I think short of very symmetrical conventions applied consistently everywhere, most C code can't practically hope to be self-documenting about issues like these (which relate to client responsibilities). const
can be very useful to convey read-only intentions, but I don't find it very clear or useful to convey resource management responsibilities to the client. After all, even a pointer to a const struct Foo*
could still have a field that needs to be freed, and such a field would then only be read-only with respect to the pointer, not the pointee. The pointer field would be free to be copied and the pointee would be free to be modified at any given point.
Just in general a pointer can represent so many different things.
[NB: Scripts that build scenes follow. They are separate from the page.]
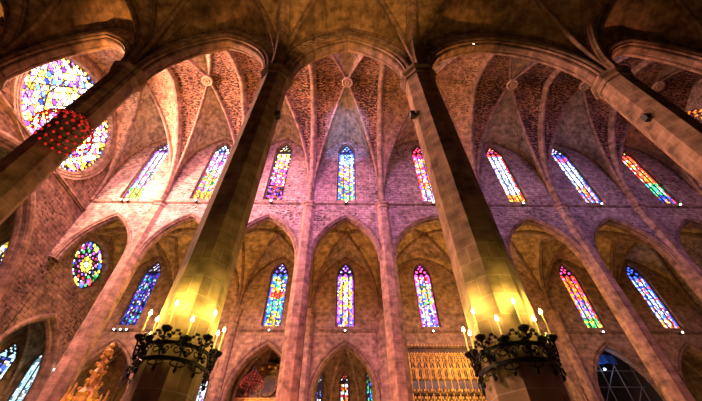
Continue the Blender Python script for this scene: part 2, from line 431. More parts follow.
OCT = PR/math.cos(PI/8)
def pier_root(x, y, top, label, group, PR=PR, z0=0):
    OCT = PR/math.cos(PI/8)
    r = empty('stone_pier', (x, y, 0), label, 'pillar', group)
    m = MB(); m.lathe([(OCT, z0+1.2), (OCT, top)], 8, rot=PI/8); m.build('shaft', 'pier', r)
    m = MB(); m.lathe([(OCT+.5, z0), (OCT+.5, z0+.5), (OCT+.32, z0+.62), (OCT+.32, z0+.9), (OCT+.1, z0+1.08), (OCT+.02, z0+1.22)], 8, rot=PI/8); m.build('base', 'pier', r)
    m = MB(); m.lathe([(OCT+.01, top-.62), (OCT+.10, top-.56), (OCT+.10, top-.46), (OCT+.03, top-.38), (OCT+.06, top-.18), (OCT+.20, top-.06), (OCT+.26, top+.02), (OCT+.26, top+.20), (OCT+.1, top+.30)], 8, rot=PI/8); m.build('capital', 'pier', r)
    return r
near_lab = {2: 'thick octagonal stone pier at far left, rising behind the red lamp chandelier', 3: 'dark octagonal stone pier left of centre, ringed by a candle chandelier',
            4: 'octagonal stone pier right of centre, ringed by a candle chandelier', 5: 'pinkish octagonal stone pier crossing the upper right corner', 1: 'octagonal stone pier beyond the left edge of the near arcade', 6: 'octagonal stone pier beyond the right edge of the near arcade'}
for k in (1, 2, 3, 4, 5, 6): pier_root(B[k], YN, ZCN, near_lab[k], 'near arcade piers', PR=.75 if k < 4 else .87)
far_lab = {1: 'octagonal far pier between the small rose window and the blue lancet', 2: 'far pier mostly hidden behind the left candle chandelier pier', 3: 'slender far pier left of the central chapel arch',
           4: 'slender far pier right of the central chapel arch, beside the gilded screen', 5: 'far pier behind the right candle chandelier', 6: 'far pier left of the scaffolded chapel arch', 7: 'far pier at the right edge beside the last lancet'}
for k in range(1, 8):
    r = pier_root(B[k], YF, ZS-.3, far_lab[k], 'far arcade piers')
# small brackets on near piers
for (x, z, side, lab) in ((B[3]+.86, 17.8, 1, 'small black loudspeaker box on the left central pier under its capital'), (B[4]-1.05, 18.0, -1, 'small black loudspeaker box on the right central pier under its capital'),
                      (B[5]-.98, 18., -1, 'small dark iron bracket on the pier at upper right'), (B[5]+.9, 20.2, 1, 'small black floodlight box on the upper right pier beside its dark face')):
    s_ = empty('loudspeaker', (x, YN-.1, z), lab, 'loudspeaker')
    m = MB(); m.box((-.13, -.28, -.22), (.13, .0, .22)); m.build('cabinet', 'box', s_)
    m = MB(); m.box((-.04-.08*side, -.2, -.05), (.04-.08*side, -.08, .05)); m.build('bracket', 'iron', s_)

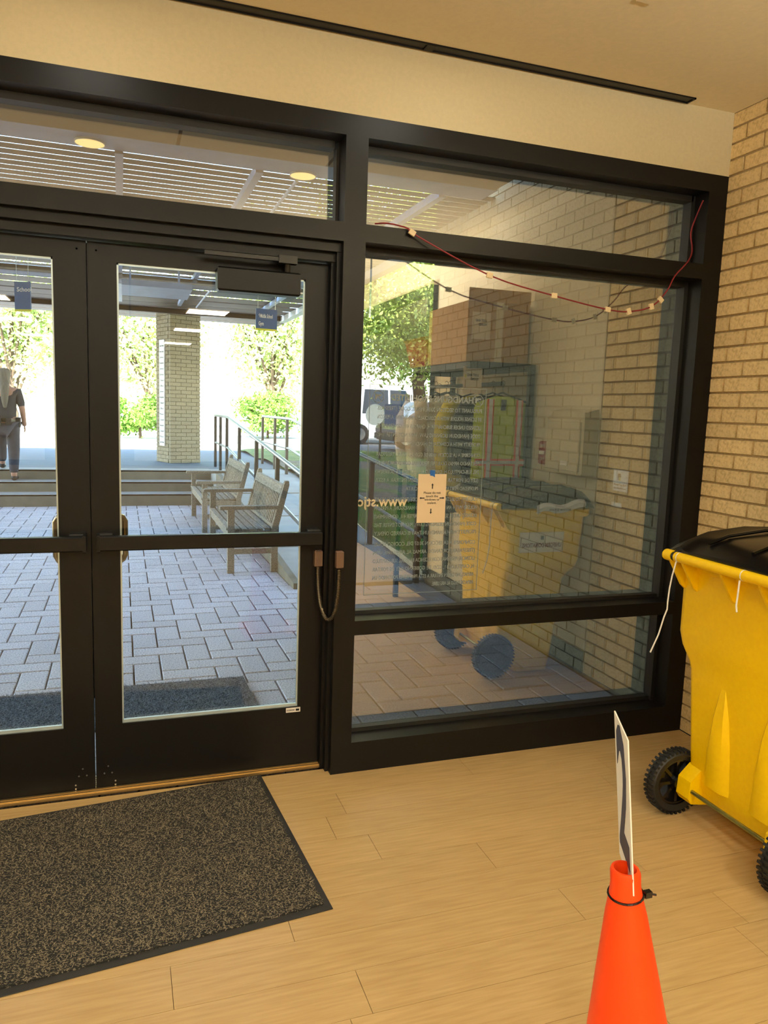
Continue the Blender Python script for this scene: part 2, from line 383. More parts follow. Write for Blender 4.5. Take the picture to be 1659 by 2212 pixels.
# ================================================================== window wall framing
GY = .13
fr = struct(MB().box(XL, XR, 0, GY + .02, 2.51, 2.585).build('trim_1', M_frame))             # head
B('glazing_stop', M_frame2, fr, (XL, .78, .085, GY + .01, 2.485, 2.51), (.90, 2.46, .085, GY + .01, 2.485, 2.51))
fr = struct(MB().box(.800, .887, 0, GY + .02, 0, 2.51).build('trim_2', M_frame))             # mullion
B('door_stop', M_frame, fr, (.785, .800, .035, .15, 0, 2.13), (.772, .785, .07, .15, 0, 2.10))
B('glazing_stop', M_frame2, fr, (.887, .897, .095, GY + .01, .13, 2.51), (.79, .80, .095, GY + .01, 2.2, 2.51))
fr = struct(MB().box(XL, .800, 0, GY + .02, 2.13, 2.20).build('trim_3', M_frame))            # door transom bar
B('door_head_stop', M_frame, fr, (XL, .800, .03, .15, 2.095, 2.13), (XL, .800, .06, .15, 2.062, 2.095))
fr = struct(MB().box(.887, 2.47, 0, GY + .02, 2.135, 2.20).build('trim_4', M_frame))         # sidelite transom
B('glazing_stop', M_frame2, fr, (.887, 2.47, .09, GY + .01, 2.11, 2.135))
fr = struct(MB().box(.887, 2.47, 0, GY + .02, .59, .65).build('trim_5', M_frame))            # lower rail
B('glazing_stop', M_frame2, fr, (.887, 2.47, .10, GY + .01, .65, .665))
fr = struct(MB().box(.887, 2.47, 0, GY + .02, 0, .13).build('trim_6', M_frame))              # sill
B('glazing_stop', M_frame2, fr, (.887, 2.47, .10, GY + .01, .13, .148))
fr = struct(MB().box(2.47, XR, 0, GY + .02, 0, 2.51).build('trim_7', M_frame))               # right jamb
B('glazing_stop', M_frame2, fr, (2.45, 2.47, .085, GY + .01, .13, 2.51))
struct(B('trim_8', M_frame, None, (XL, -1.02, 0, GY + .02, 0, 2.13)))                        # frame left of doors, out of view
thr = struct(B('trim_9', M_steelthr, None, (-1.02, .785, .075, .22, 0, .011)))
B('ridge', M_steelthr, thr, *[(-1.02, .785, .08 + i * .017, .088 + i * .017, .011, .015) for i in range(8)])
def pane(name, x0, x1, z0, z1, y, m): return struct(B(name, m, None, (x0, x1, y, y + .006, z0, z1)))
pane('window_1', .887, 2.46, .655, 2.13, GY, M_glassw)
pane('window_2', .887, 2.46, .14, .59, GY, M_glassw)
pane('window_3', .887, 2.46, 2.20, 2.505, GY, M_glasst)
pane('window_4', XL, .80, 2.20, 2.505, GY, M_glasst)

# ================================================================== doors
def door(nm, x0, x1, gx0, gx1, flip):
    d = struct(B(nm, M_frame, None, (x0, gx0, .11, .155, .012, 2.06), (gx1, x1, .11, .155, .012, 2.06), (gx0, gx1, .11, .155, .012, .265), (gx0, gx1, .11, .155, 1.995, 2.06)))
    B('glass_pane', M_glassd, d, (gx0, gx1, .130, .136, .265, 1.995))
    B('glazing_bead', M_glassedge, d, (gx0, gx1, .118, .130, .265, .277), (gx0, gx0 + .006, .118, .13, .277, 1.995), (gx1 - .006, gx1, .118, .13, .277, 1.995), (gx0, gx1, .118, .13, 1.988, 1.995))
    sx = x0 if flip else x1; s = 1 if flip else -1
    # push bar on the inner side
    if flip: b0, b1 = x0 + .022, x1 - .02
    else: b0, b1 = x0 + .02, x1 - .022
    B('push_bar', M_frame, d, (b0 + (.02 if not flip else 0), b1 - (0 if not flip else .0), .03, .062, .96, 1.014), ch=.004)
    B('push_bar_mount', M_frame2, d, (b0, b0 + .05, .062, .112, .955, 1.02), (b1 - .05, b1, .062, .112, .955, 1.02), ch=.003)
    e = b0 if flip else b1
    B('end_cap', M_frame, d, (e - .004 if not flip else e - .004, e + .004 + (.012 if not flip else .012) - .008, .028, .112, .955, 1.019), ch=.003)
    # outside bow pull
    px = (gx0 + .017) if flip else (gx1 - .017)
    mx = (x0 + .06) if flip else (x1 - .06)
    pts = [(mx, .155, 1.075)] + [(mx + (px - mx) * math.sin(t), .155 + .05 * math.sin(t), 1.075 - .03 * (1 - math.cos(t))) for t in (.5, 1.0, 1.57)]
    pts += [(px, .205, .98)] + [(x_, y_, 2 * .98 - z_) for (x_, y_, z_) in pts[::-1]]
    MB().tube(pts, .013, 10).build('pull_handle', M_pull, d, True)
    # small bolts
    b = MB()
    for (ax, az) in ((.03, 1.0), (.03, .07)):
        for (dx, dz) in ((0, 0), (.028, 0), (.014, .028), (.04, -.035), (.04, -.05)):
            xx = sx + s * (ax + dx) if az < .5 else sx + s * (.03 + dx * .0); zz = (az + dz) if az < .5 else 2.03
            b.tube([(xx, .112, zz), (xx, .1075, zz)], .0035, 6)
    b.build('screw', M_chrome, d)
    return d
d1 = door('door_1', -1.0, -.112, -.90, -.221, False)
d2 = door('door_2', -.108, .772, -.010, .682, True)
B('astragal', M_frame2, d1, (-.130, -.095, .156, .160, .36, 2.06))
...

Is struct Foo*
a pointer to a contiguous array of Foos
or a pointer to a single Foo
? The type never communicates the difference, and so I prefer to use struct Foo array[]
or something to this sort in function parameters as opposed to struct Foo* array
. It makes no difference at compile-time, but it does help a little bit in communicating the idea that the function expects an array.
C++ developers might have an easier time with self-documenting code in this respect since they have their classes with destructors and copy constructors and all that stuff, but I wouldn't want any of it in C as the appeal of C to me is being able to work with the type system in a way that can assume that none of this stuff exists, like being able to memcpy
data without having to know anything about it. That inevitably comes with the trade-off that we have to establish clear conventions and documentation about client responsibilities. It's something to accept as I see it and come up with clear documentation standards rather than trying too hard to come up with self-documenting code, at least in this one area.